Stored data
* START *

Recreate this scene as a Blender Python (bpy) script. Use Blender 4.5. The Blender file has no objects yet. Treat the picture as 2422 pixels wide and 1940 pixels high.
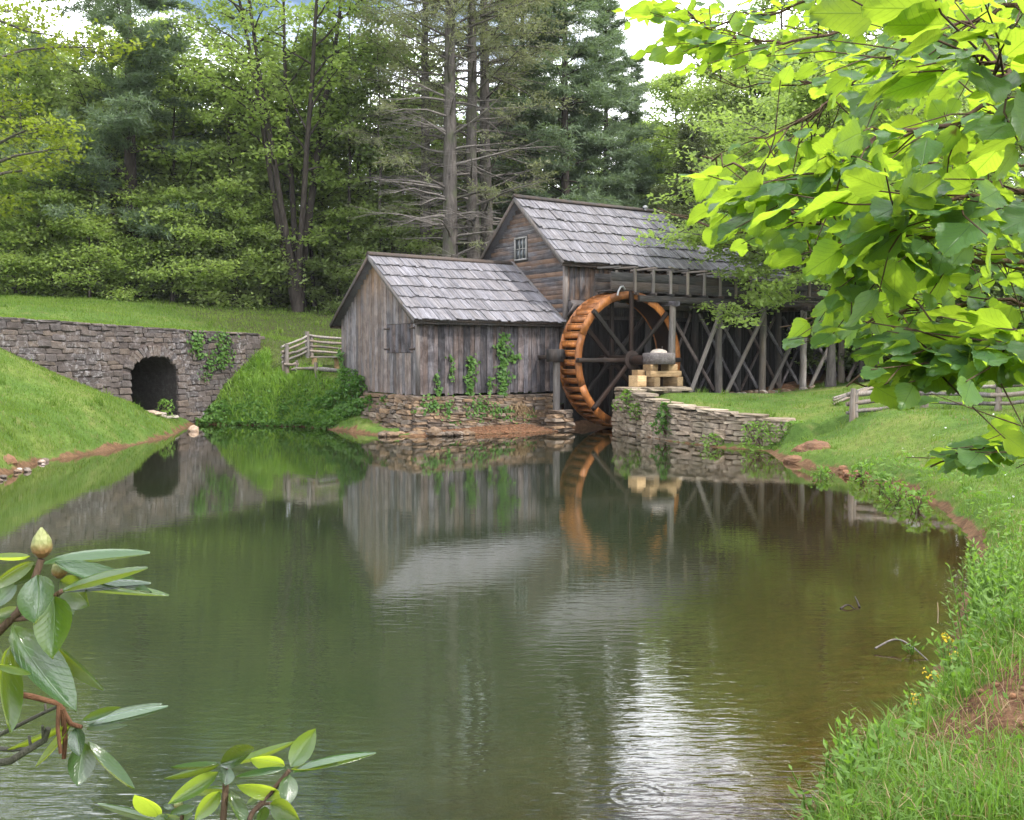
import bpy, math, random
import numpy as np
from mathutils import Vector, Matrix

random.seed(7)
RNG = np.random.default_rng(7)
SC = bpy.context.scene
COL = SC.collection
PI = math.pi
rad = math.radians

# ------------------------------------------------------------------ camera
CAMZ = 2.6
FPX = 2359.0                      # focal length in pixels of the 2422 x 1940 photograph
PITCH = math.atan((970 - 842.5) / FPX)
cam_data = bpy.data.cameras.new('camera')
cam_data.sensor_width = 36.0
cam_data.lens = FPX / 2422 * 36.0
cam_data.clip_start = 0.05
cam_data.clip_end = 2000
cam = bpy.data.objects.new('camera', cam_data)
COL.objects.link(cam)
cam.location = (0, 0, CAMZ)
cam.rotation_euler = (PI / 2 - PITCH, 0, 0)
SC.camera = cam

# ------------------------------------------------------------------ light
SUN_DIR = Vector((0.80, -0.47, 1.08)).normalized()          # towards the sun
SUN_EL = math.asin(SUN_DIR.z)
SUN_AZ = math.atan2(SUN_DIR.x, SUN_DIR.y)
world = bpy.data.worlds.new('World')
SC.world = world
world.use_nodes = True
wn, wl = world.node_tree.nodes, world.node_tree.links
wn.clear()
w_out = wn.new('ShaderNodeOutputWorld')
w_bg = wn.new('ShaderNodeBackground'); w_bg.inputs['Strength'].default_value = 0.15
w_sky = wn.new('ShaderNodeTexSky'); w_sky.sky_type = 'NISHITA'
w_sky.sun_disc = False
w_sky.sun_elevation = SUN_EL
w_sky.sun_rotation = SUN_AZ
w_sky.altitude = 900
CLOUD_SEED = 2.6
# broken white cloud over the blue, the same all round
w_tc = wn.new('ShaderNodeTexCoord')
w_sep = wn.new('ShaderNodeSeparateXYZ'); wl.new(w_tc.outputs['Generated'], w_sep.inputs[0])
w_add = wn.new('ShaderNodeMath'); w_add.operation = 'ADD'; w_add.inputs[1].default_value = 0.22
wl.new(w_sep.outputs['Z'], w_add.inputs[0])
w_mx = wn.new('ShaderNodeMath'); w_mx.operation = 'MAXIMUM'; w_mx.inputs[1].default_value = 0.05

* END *

Task directions
Each line of the material must be retyped exactly, except that images are omitted.

Solution for this problem
Recreate this scene as a Blender Python (bpy) script. Use Blender 4.5. The Blender file has no objects yet. Treat the picture as 2422 pixels wide and 1940 pixels high.
import bpy, math, random
import numpy as np
from mathutils import Vector, Matrix

random.seed(7)
RNG = np.random.default_rng(7)
SC = bpy.context.scene
COL = SC.collection
PI = math.pi
rad = math.radians

# ------------------------------------------------------------------ camera
CAMZ = 2.6
FPX = 2359.0                      # focal length in pixels of the 2422 x 1940 photograph
PITCH = math.atan((970 - 842.5) / FPX)
cam_data = bpy.data.cameras.new('camera')
cam_data.sensor_width = 36.0
cam_data.lens = FPX / 2422 * 36.0
cam_data.clip_start = 0.05
cam_data.clip_end = 2000
cam = bpy.data.objects.new('camera', cam_data)
COL.objects.link(cam)
cam.location = (0, 0, CAMZ)
cam.rotation_euler = (PI / 2 - PITCH, 0, 0)
SC.camera = cam

# ------------------------------------------------------------------ light
SUN_DIR = Vector((0.80, -0.47, 1.08)).normalized()          # towards the sun
SUN_EL = math.asin(SUN_DIR.z)
SUN_AZ = math.atan2(SUN_DIR.x, SUN_DIR.y)
world = bpy.data.worlds.new('World')
SC.world = world
world.use_nodes = True
wn, wl = world.node_tree.nodes, world.node_tree.links
wn.clear()
w_out = wn.new('ShaderNodeOutputWorld')
w_bg = wn.new('ShaderNodeBackground'); w_bg.inputs['Strength'].default_value = 0.15
w_sky = wn.new('ShaderNodeTexSky'); w_sky.sky_type = 'NISHITA'
w_sky.sun_disc = False
w_sky.sun_elevation = SUN_EL
w_sky.sun_rotation = SUN_AZ
w_sky.altitude = 900
CLOUD_SEED = 2.6
# broken white cloud over the blue, the same all round
w_tc = wn.new('ShaderNodeTexCoord')
w_sep = wn.new('ShaderNodeSeparateXYZ'); wl.new(w_tc.outputs['Generated'], w_sep.inputs[0])
w_add = wn.new('ShaderNodeMath'); w_add.operation = 'ADD'; w_add.inputs[1].default_value = 0.22
wl.new(w_sep.outputs['Z'], w_add.inputs[0])
w_mx = wn.new('ShaderNodeMath'); w_mx.operation = 'MAXIMUM'; w_mx.inputs[1].default_value = 0.05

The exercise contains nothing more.